## Given request:
Without the pictures, can you quote each line below exactly?
-- start Extracted entries --
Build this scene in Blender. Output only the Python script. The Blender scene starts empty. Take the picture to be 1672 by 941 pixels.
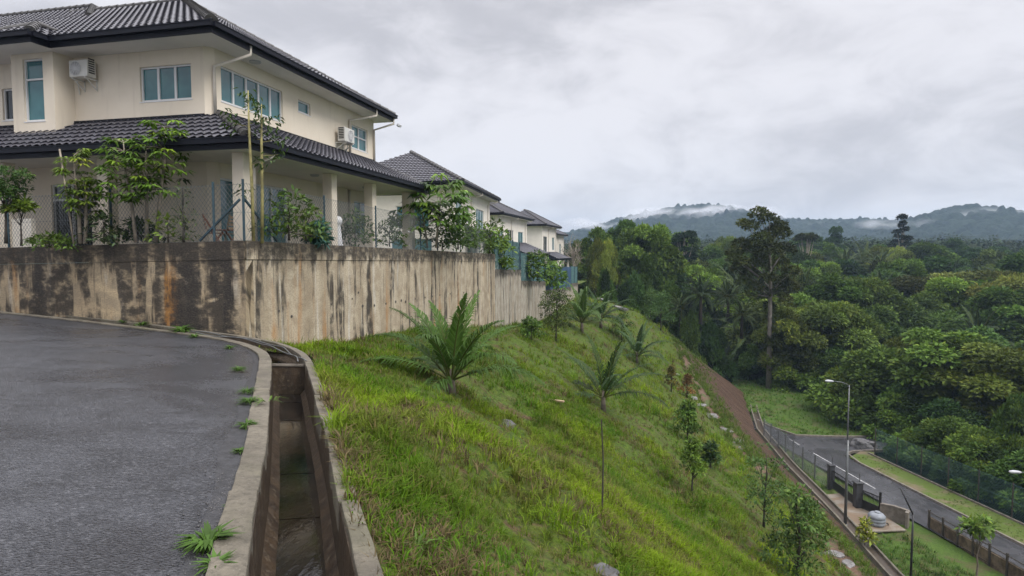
import bpy, bmesh, math, random
import numpy as np
from mathutils import Vector, Matrix, noise as mnoise
HAZE = .00024
SC = bpy.context.scene
COL = SC.collection
rng = np.random.default_rng(7)
random.seed(7)
# ------------------------------------------------------------------ camera maths
F = 1000.0; H = 1.65
TH = math.atan(58.5/1000); CT, ST = math.cos(TH), math.sin(TH)
def ray(x, y):
    dx = (x-836)/F; dy = (470.5-y)/F
    v = np.array([dx, CT+dy*ST, dy*CT-ST]); return v/v[1]
EYE = np.array([0, 0, H])
def atY(x, y, Y): return EYE + ray(x, y)*Y
def low(x, y, z=-17.9):
    r = ray(x, y); return EYE + r*((z-H)/r[2])
U = np.array([.2325, .9726]); V = np.array([-.9726, .2325]); C0 = np.array([-7.078, 16.2])
def hw(a, b, z=0): return np.array([C0[0]+a*U[0]+b*V[0], C0[1]+a*U[1]+b*V[1], z])
def on_b(x, y, b):
    r = ray(x, y); t = (b+C0@V)/(r[:2]@V); P = EYE+r*t; return float((P[:2]-C0)@U), float(P[2])
def on_a(x, y, a):
    r = ray(x, y); t = (a+C0@U)/(r[:2]@U); P = EYE+r*t; return float((P[:2]-C0)@V), float(P[2])
def road_z(x, y): return -.0688*x-.0548*y

cam = bpy.data.cameras.new('camera'); camo = bpy.data.objects.new('camera', cam); COL.objects.link(camo)
cam.lens = 36*F/1672; cam.sensor_width = 36; cam.clip_start = .05; cam.clip_end = 8000
camo.location = (0, 0, H); camo.rotation_euler = (math.pi/2-TH, 0, 0); SC.camera = camo

# ------------------------------------------------------------------ tags / building
def tag(o, label=None, cat=None, group=None, kind=None):
    if label: o['label'] = label
    if cat: o['category'] = cat
    if group: o['group'] = group
    if kind: o['kind'] = kind
    return o
def empty(name, loc, label, cat, group=None, rz=0):
    o = bpy.data.objects.new(name, None); COL.objects.link(o); o.location = tuple(loc); o.rotation_euler = (0, 0, rz)
    o.empty_display_size = .2
    return tag(o, label, cat, group)
class MB:
    def __init__(s): s.v = []; s.f = []; s.uv = []
    def add(s, vs, fs, uvs=None):
        n = len(s.v); s.v += [tuple(map(float, p)) for p in vs]; s.f += [tuple(i+n for i in f) for f in fs]
        if uvs is not None: s.uv += uvs          # one (u,v) per vertex
        return s
    def box(s, x0, x1, y0, y1, z0, z1, M=None):
        p = [(x0,y0,z0),(x1,y0,z0),(x1,y1,z0),(x0,y1,z0),(x0,y0,z1),(x1,y0,z1),(x1,y1,z1),(x0,y1,z1)]
        if M is not None: p = [M(q) for q in p]
        return s.add(p, [(3,2,1,0),(4,5,6,7),(0,1,5,4),(1,2,6,5),(2,3,7,6),(3,0,4,7)])
    def bar(s, p, q, w, h, up=(0,0,1)):
        p, q = Vector(p), Vector(q); d = (q-p)
        if d.length < 1e-6: return s
        d.normalize(); up = Vector(up)
        sd = d.cross(up)
        if sd.length < 1e-4: sd = d.cross(Vector((1,0,0)))
        sd.normalize(); u2 = sd.cross(d)
        vs = []
        for c in (p, q):
            for a, b in ((-1,-1),(1,-1),(1,1),(-1,1)): vs.append(c+sd*(a*w/2)+u2*(b*h/2))
        return s.add(vs, [(3,2,1,0),(4,5,6,7),(0,1,5,4),(1,2,6,5),(2,3,7,6),(3,0,4,7)])
    def tube(s, pts, rad, n=8, cap=True):
        pts = [Vector(p) for p in pts]; m = len(pts)
        if not hasattr(rad, '__len__'): rad = [rad]*m
        vs = []; ref = None
        for i, p in enumerate(pts):
            d = (pts[min(i+1, m-1)]-pts[max(i-1, 0)]).normalized()
            if ref is None: ref = d.orthogonal().normalized()
            ref = (ref-d*ref.dot(d)).normalized(); b = d.cross(ref)
            for k in range(n):
                t = 2*math.pi*k/n; vs.append(p+(ref*math.cos(t)+b*math.sin(t))*rad[i])
        fs = [(i*n+k, i*n+(k+1) % n, (i+1)*n+(k+1) % n, (i+1)*n+k) for i in range(m-1) for k in range(n)]
        if cap: fs += [tuple(range(n-1, -1, -1)), tuple(range((m-1)*n, m*n))]
        return s.add(vs, fs)
    def lathe(s, c, prof, n=16):
        vs = [(c[0]+r*math.cos(2*math.pi*k/n), c[1]+r*math.sin(2*math.pi*k/n), c[2]+z) for r, z in prof for k in range(n)]
        fs = [(i*n+k, i*n+(k+1) % n, (i+1)*n+(k+1) % n, (i+1)*n+k) for i in range(len(prof)-1) for k in range(n)]
        return s.add(vs, fs)
    def build(s, name, mat, parent=None, smooth=False, bevel=0):
        me = bpy.data.meshes.new(name); me.from_pydata(s.v, [], s.f); me.update()
        if s.uv:
            ul = me.uv_layers.new(name='UVMap'); vi = np.empty(len(me.loops), np.int32); me.loops.foreach_get('vertex_index', vi)
            ul.data.foreach_set('uv', np.array(s.uv, np.float32)[vi].ravel())
        me.materials.append(mat)
        if smooth: me.polygons.foreach_set('use_smooth', [True]*len(me.polygons))
        o = bpy.data.objects.new(name, me); COL.objects.link(o)
        if parent is not None: o.parent = parent
        if bevel:
            b = o.modifiers.new('bevel', 'BEVEL'); b.width = bevel; b.segments = 2; b.limit_method = 'ANGLE'; b.angle_limit = .7
        return o
def np_mesh(name, Vv, Q, mat, tint=None, smooth=False):
    Vv = np.ascontiguousarray(Vv, np.float32); Q = np.ascontiguousarray(Q, np.int32); k = Q.shape[1]
    me = bpy.data.meshes.new(name); me.vertices.add(len(Vv)); me.vertices.foreach_set('co', Vv.ravel())
    me.loops.add(Q.size); me.loops.foreach_set('vertex_index', Q.ravel())
    me.polygons.add(len(Q)); me.polygons.foreach_set('loop_start', np.arange(0, Q.size, k, dtype=np.int32))
    if smooth: me.polygons.foreach_set('use_smooth', np.ones(len(Q), bool))
    me.update(calc_edges=True)
    if tint is not None:
        ca = me.color_attributes.new('tint', 'FLOAT_COLOR', 'POINT')
        ca.data.foreach_set('color', np.concatenate([tint, np.ones((len(tint), 1))], 1).astype(np.float32).ravel())
    me.materials.append(mat); return me
def np_obj(name, Vv, Q, mat, tint=None, parent=None, smooth=False):
    o = bpy.data.objects.new(name, np_mesh(name, Vv, Q, mat, tint, smooth)); COL.objects.link(o)
    if parent is not None: o.parent = parent
    return o
def link_mesh(name, me, parent):
    o = bpy.data.objects.new(name, me); COL.objects.link(o); o.parent = parent; return o

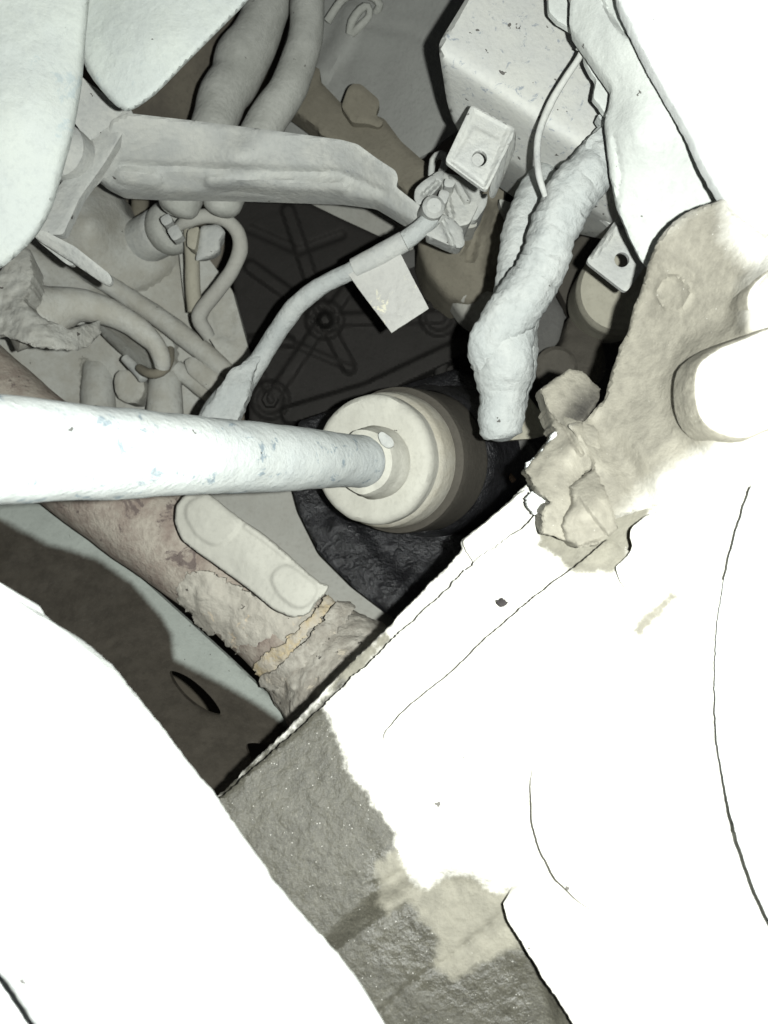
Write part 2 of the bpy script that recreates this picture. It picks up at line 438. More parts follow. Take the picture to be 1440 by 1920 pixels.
-- end Extracted entries --
## Response to the task:
Build this scene in Blender. Output only the Python script. The Blender scene starts empty. Take the picture to be 1672 by 941 pixels.
import bpy, bmesh, math, random
import numpy as np
from mathutils import Vector, Matrix, noise as mnoise
HAZE = .00024
SC = bpy.context.scene
COL = SC.collection
rng = np.random.default_rng(7)
random.seed(7)
# ------------------------------------------------------------------ camera maths
F = 1000.0; H = 1.65
TH = math.atan(58.5/1000); CT, ST = math.cos(TH), math.sin(TH)
def ray(x, y):
    dx = (x-836)/F; dy = (470.5-y)/F
    v = np.array([dx, CT+dy*ST, dy*CT-ST]); return v/v[1]
EYE = np.array([0, 0, H])
def atY(x, y, Y): return EYE + ray(x, y)*Y
def low(x, y, z=-17.9):
    r = ray(x, y); return EYE + r*((z-H)/r[2])
U = np.array([.2325, .9726]); V = np.array([-.9726, .2325]); C0 = np.array([-7.078, 16.2])
def hw(a, b, z=0): return np.array([C0[0]+a*U[0]+b*V[0], C0[1]+a*U[1]+b*V[1], z])
def on_b(x, y, b):
    r = ray(x, y); t = (b+C0@V)/(r[:2]@V); P = EYE+r*t; return float((P[:2]-C0)@U), float(P[2])
def on_a(x, y, a):
    r = ray(x, y); t = (a+C0@U)/(r[:2]@U); P = EYE+r*t; return float((P[:2]-C0)@V), float(P[2])
def road_z(x, y): return -.0688*x-.0548*y

cam = bpy.data.cameras.new('camera'); camo = bpy.data.objects.new('camera', cam); COL.objects.link(camo)
cam.lens = 36*F/1672; cam.sensor_width = 36; cam.clip_start = .05; cam.clip_end = 8000
camo.location = (0, 0, H); camo.rotation_euler = (math.pi/2-TH, 0, 0); SC.camera = camo

# ------------------------------------------------------------------ tags / building
def tag(o, label=None, cat=None, group=None, kind=None):
    if label: o['label'] = label
    if cat: o['category'] = cat
    if group: o['group'] = group
    if kind: o['kind'] = kind
    return o
def empty(name, loc, label, cat, group=None, rz=0):
    o = bpy.data.objects.new(name, None); COL.objects.link(o); o.location = tuple(loc); o.rotation_euler = (0, 0, rz)
    o.empty_display_size = .2
    return tag(o, label, cat, group)
class MB:
    def __init__(s): s.v = []; s.f = []; s.uv = []
    def add(s, vs, fs, uvs=None):
        n = len(s.v); s.v += [tuple(map(float, p)) for p in vs]; s.f += [tuple(i+n for i in f) for f in fs]
        if uvs is not None: s.uv += uvs          # one (u,v) per vertex
        return s
    def box(s, x0, x1, y0, y1, z0, z1, M=None):
        p = [(x0,y0,z0),(x1,y0,z0),(x1,y1,z0),(x0,y1,z0),(x0,y0,z1),(x1,y0,z1),(x1,y1,z1),(x0,y1,z1)]
        if M is not None: p = [M(q) for q in p]
        return s.add(p, [(3,2,1,0),(4,5,6,7),(0,1,5,4),(1,2,6,5),(2,3,7,6),(3,0,4,7)])
    def bar(s, p, q, w, h, up=(0,0,1)):
        p, q = Vector(p), Vector(q); d = (q-p)
        if d.length < 1e-6: return s
        d.normalize(); up = Vector(up)
        sd = d.cross(up)
        if sd.length < 1e-4: sd = d.cross(Vector((1,0,0)))
        sd.normalize(); u2 = sd.cross(d)
        vs = []
        for c in (p, q):
            for a, b in ((-1,-1),(1,-1),(1,1),(-1,1)): vs.append(c+sd*(a*w/2)+u2*(b*h/2))
        return s.add(vs, [(3,2,1,0),(4,5,6,7),(0,1,5,4),(1,2,6,5),(2,3,7,6),(3,0,4,7)])
    def tube(s, pts, rad, n=8, cap=True):
        pts = [Vector(p) for p in pts]; m = len(pts)
        if not hasattr(rad, '__len__'): rad = [rad]*m
        vs = []; ref = None
        for i, p in enumerate(pts):
            d = (pts[min(i+1, m-1)]-pts[max(i-1, 0)]).normalized()
            if ref is None: ref = d.orthogonal().normalized()
            ref = (ref-d*ref.dot(d)).normalized(); b = d.cross(ref)
            for k in range(n):
                t = 2*math.pi*k/n; vs.append(p+(ref*math.cos(t)+b*math.sin(t))*rad[i])
        fs = [(i*n+k, i*n+(k+1) % n, (i+1)*n+(k+1) % n, (i+1)*n+k) for i in range(m-1) for k in range(n)]
        if cap: fs += [tuple(range(n-1, -1, -1)), tuple(range((m-1)*n, m*n))]
        return s.add(vs, fs)
    def lathe(s, c, prof, n=16):
        vs = [(c[0]+r*math.cos(2*math.pi*k/n), c[1]+r*math.sin(2*math.pi*k/n), c[2]+z) for r, z in prof for k in range(n)]
        fs = [(i*n+k, i*n+(k+1) % n, (i+1)*n+(k+1) % n, (i+1)*n+k) for i in range(len(prof)-1) for k in range(n)]
        return s.add(vs, fs)
    def build(s, name, mat, parent=None, smooth=False, bevel=0):
        me = bpy.data.meshes.new(name); me.from_pydata(s.v, [], s.f); me.update()
        if s.uv:
            ul = me.uv_layers.new(name='UVMap'); vi = np.empty(len(me.loops), np.int32); me.loops.foreach_get('vertex_index', vi)
            ul.data.foreach_set('uv', np.array(s.uv, np.float32)[vi].ravel())
        me.materials.append(mat)
        if smooth: me.polygons.foreach_set('use_smooth', [True]*len(me.polygons))
        o = bpy.data.objects.new(name, me); COL.objects.link(o)
        if parent is not None: o.parent = parent
        if bevel:
            b = o.modifiers.new('bevel', 'BEVEL'); b.width = bevel; b.segments = 2; b.limit_method = 'ANGLE'; b.angle_limit = .7
        return o
def np_mesh(name, Vv, Q, mat, tint=None, smooth=False):
    Vv = np.ascontiguousarray(Vv, np.float32); Q = np.ascontiguousarray(Q, np.int32); k = Q.shape[1]
    me = bpy.data.meshes.new(name); me.vertices.add(len(Vv)); me.vertices.foreach_set('co', Vv.ravel())
    me.loops.add(Q.size); me.loops.foreach_set('vertex_index', Q.ravel())
    me.polygons.add(len(Q)); me.polygons.foreach_set('loop_start', np.arange(0, Q.size, k, dtype=np.int32))
    if smooth: me.polygons.foreach_set('use_smooth', np.ones(len(Q), bool))
    me.update(calc_edges=True)
    if tint is not None:
        ca = me.color_attributes.new('tint', 'FLOAT_COLOR', 'POINT')
        ca.data.foreach_set('color', np.concatenate([tint, np.ones((len(tint), 1))], 1).astype(np.float32).ravel())
    me.materials.append(mat); return me
def np_obj(name, Vv, Q, mat, tint=None, parent=None, smooth=False):
    o = bpy.data.objects.new(name, np_mesh(name, Vv, Q, mat, tint, smooth)); COL.objects.link(o)
    if parent is not None: o.parent = parent
    return o
def link_mesh(name, me, parent):
    o = bpy.data.objects.new(name, me); COL.objects.link(o); o.parent = parent; return o

Write part 2 of the bpy script that recreates this picture. It picks up at line 438. More parts follow. Take the picture to be 1440 by 1920 pixels.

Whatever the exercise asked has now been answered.